M. Bardoux voudra bien satisfaire ta curiosité sur d’autres points. C’est un homme sage, instruit, et que j’ai vu avec grand plaisir. Je le charge de te mettre la puce à l’oreille pour venir nous trouver à Rome, où j’ai encore un an à passer. Après cela j’irai à Florence, bien voir ce pays et toute la Toscane et le reste de l’Italie, et rentrer en France.

Voilà une bonne occasion, mon cher ami, de nous retrouver. Et dans quel beau pays ! Combien il me serait doux de te revoir ! Ce voyage manque à tes talents, à ton instruction, à notre amitié. Oui, mon ami, je t’en conjure, ne rejette pas mes vœux ; nous vivrons ensemble, trop heureux de trouver cette occasion de m’acquitter en partie de ce que tu as si généreusement fait pour moi, lorsque le malheur pesait sur moi. Nous ne sommes pas opulents, il s’en faut, mais le bon pot-au-feu et un bon plat t’attendent ; et il faut que tu viennes et que tu acceptes ce que nous t’offrons du meilleur de notre cœur, sans cela tu seras cause que je ne saurai jamais entièrement quitter l’Italie.

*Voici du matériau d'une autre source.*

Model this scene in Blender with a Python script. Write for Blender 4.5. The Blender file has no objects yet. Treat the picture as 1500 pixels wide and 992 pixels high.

Pense aussi au plaisir de retrouver Bartolini à Florence. Aussi paresseux l’un que l’autre, nous nous sommes perdus aussi très longtemps de vue. Mais il est toujours le même, pour toi et pour moi. Il m’a donné une grande preuve d’amitié dernièrement. J’en réserve le détail à ma prochaine lettre. Tu sauras qu’il est très heureux à Florence ; il a une grande vogue pour les portraits en marbre. Tous les étrangers se font pourtraicturer par lui. Il a toujours le plus beau talent et est le premier, de l’aveu de tous. Je le parlerai aussi de mes progrès et de mes ouvrages, en attendant que tu voies par toi-même.

Je prends, à présent, une autre thèse. J’ai un service à te demander. Je ne connais que ton amitié et ta franchise pour le remplir… Tu en comprends l’importance et toute l’obligation que je t’en aurai.

Adieu, mon cher ami. Notre correspondance est établie ; je te répondrai bien exactement. Pense bien à notre projet de voyage et crois-moi, pour la vie, ton meilleur ami. Mille amitiés à notre ami Gentillon Gouderc et à la Parisienne, son épouse. Je lui désire toute sorte de prospérité, etc.

  1. Les lettres qui seront insérées en petits caractères, dans le cours de cette correspondance inédite, sont extraites des ouvrages de MM. Delaborde, Blanc, Lapauze et Momméja. Nous nous sommes décidé à les comprendre dans ce recueil, en lisant le vœu qu’en exprimait, dans la Revue Bleue du 4 juillet 1908, M. Paul Bonnefon à qui nous devons une nouvelle liasse de lettres publiées dans cette Revue, par ses soins.